Tal adaptación no se realizará por el simple hecho del matrimonio. Este instituye de derecho al nuevo cónyuge miembro de la familia del otro. Queda la cuestión de hecho que es, sin duda, la más importante. Con arreglo a las circunstancias concretas que rodean tal acontecimiento, el cónyuge ¿aceptará que esa familia sea ahora la suya? Por otro lado, la familia ¿va a dispensar una acogida cordial al recién llegado o va a cerrarse a él? A fin de responder a esta pregunta se debe frecuentar el medio familiar lo más posible. Cada cual deberá entonces esforzarse para no dejarse dominar por unos prejuicios antipáticos. No se trata de conceder un diploma de alta perfección a la familia del otro, pero aquí también (¡siempre se vuelve a lo mismo!) se trata de comprender, para poder, luego, amar. Porque bajo pena de dejar infiltrarse entre ellos un veneno que, no por estar disimulado y por pasar desapercibido, será menos nefasto, los jóvenes esposos tienen el deber de querer a sus padres políticos. Ahora bien, ¿cómo llegar a quererlos sin aprender a conocerlos? ¡Cuántos conflictos se evitarían si, desde el período del noviazgo, supieran, tanto el joven como la muchacha, percibir claramente esta dificultad y prevenirla!
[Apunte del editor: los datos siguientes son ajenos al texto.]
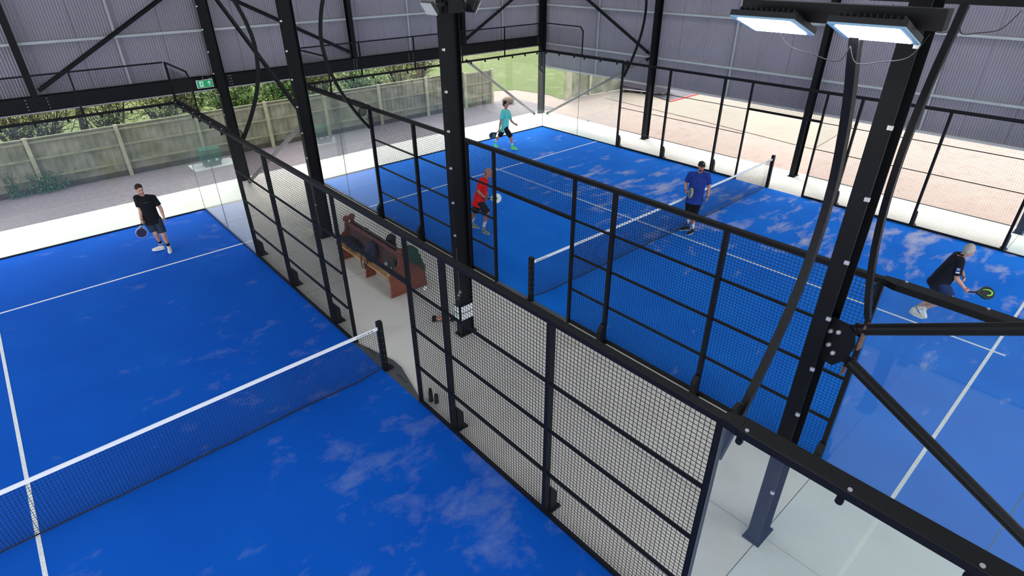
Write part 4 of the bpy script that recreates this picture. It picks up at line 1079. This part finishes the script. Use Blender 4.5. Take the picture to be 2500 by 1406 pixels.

Pueden existir circunstancias que separen a los esposos de su familia política, pero si esto se produce —y es caso excepcional— que se sepa al menos desde el período de las relaciones, a fin de evitar, después, dar pasos en falso que comprometerían el equilibrio del hogar.

Será, pues, el afán de adherirse a la vida concreta sin dejarse llevar sobre las alas siempre peligrosas del idealismo, lo que obligará a frecuentar, primeramente y ante todo, el medio familiar.